It was a standard archetype blown out to its extremes

Monday, September 25th, 2017

The Campaign For North Africa is no ordinary wargame from the golden age of the hobby:

It’ll take you about 1,500 hours (or 62 days) to complete a full play of The Campaign For North Africa. The game itself covers the famous WWII operations in Libya and Egypt between 1940 and 1943. Along with the opaque rulebook, the box includes 1,600 cardboard chits, a few dozen charts tabulating damage, morale, and mechanical failure, and a swaddling 10-foot long map that brings the Sahara to your kitchen table. You’ll need to recruit 10 total players, (five Allied, five Axis,) who will each lord over a specialized division. The Front-line and Air Commanders will issue orders to the troops in battle, the Rear and Logistics Commanders will ferry supplies to the combat areas, and lastly, a Commander-in-Chief will be responsible for all macro strategic decisions over the course of the conflict. If you and your group meets for three hours at a time, twice a month, you’d wrap up the campaign in about 20 years.

This is transparently absurd. Richard Berg knew it himself. He’s designed hundreds of war-games, focusing on everything from The Battle of Gettysburg to the Golden Age of Piracy, and The Campaign For North Africa was an outlier from the start. It was intended to be a collaborative mega-project for all of the wargaming experts employed by the storied, (and now defunct) imprint Simulations Publications Inc.

Initially, all Berg was responsible for was the map. Six months later, after the other designers had dropped out, SPI asked Berg if he was interested in finishing the game by himself. He was, and two years later he delivered history’s most infamous board game.

Berg has never completed a playthrough of The Campaign For North Africa. The game never received any of the compulsive testing required to iron-out inconsistencies and balance issues that are usually present in a freshly inked rulebook. Berg didn’t care. He never saw the point. “When I said ‘let’s publish this thing’ they said ‘but we’re still playtesting it! We don’t know if it’s balanced or not. It’s gonna take seven years to play!’ And I said ‘you know what, if someone tells you it’s unbalanced, tell them ‘we think it’s your fault, play it again.’”

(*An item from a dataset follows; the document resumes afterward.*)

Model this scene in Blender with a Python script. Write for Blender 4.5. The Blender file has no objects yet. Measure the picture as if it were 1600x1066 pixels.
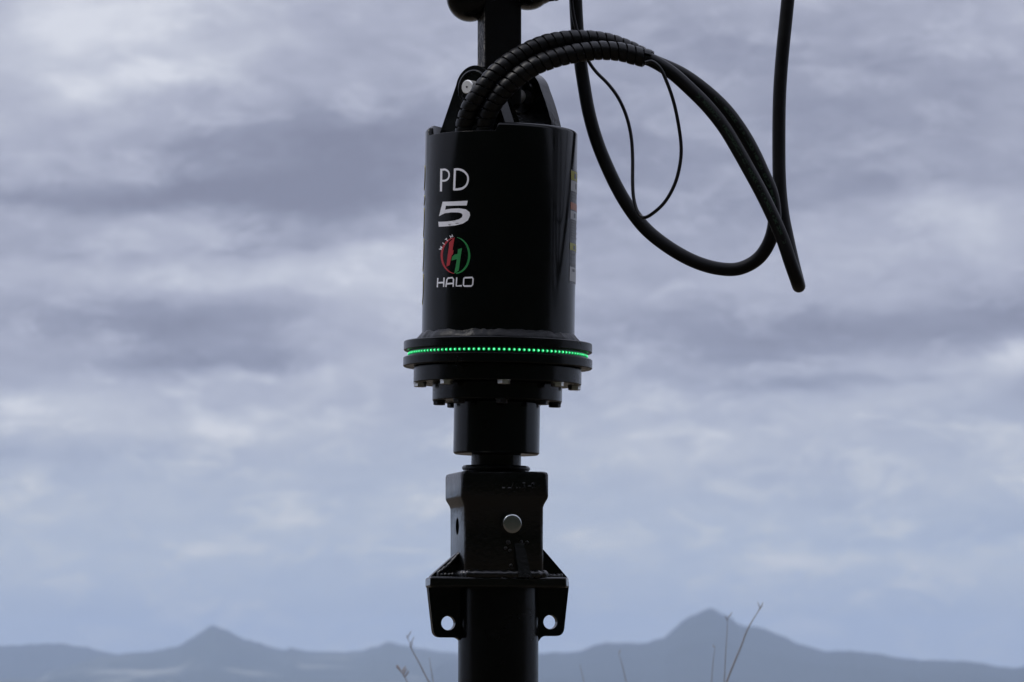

The Campaign For North Africa

The Campaign For North Africa arrived in the summer of 1979 and sold for $44 in a chunky, four-inch deep box. The game was never a massive commercial or critical success. It harbors a middling 5.8 on community tastemaker BoardGameGeek, and objectively speaking, the systems are exasperatingly finicky and require an eagle-eye for obscure rules and exceptions. In many ways, North Africa is simply a product of its time. The late ‘70s served as the commercial peak for wargaming, with dozens of new designs hitting store shelves every week. The Campaign wasn’t unique, as much as it was a standard archetype blown out to its extremes. Naturally, you do have to pay a premium price for used copies of the game on eBay, but that has more to do with the novelty of owning the “world’s longest board game” than anything else.

Comments

  1. Lucklucky says:

    If he didn’t research Italian sources it will not be very realistic.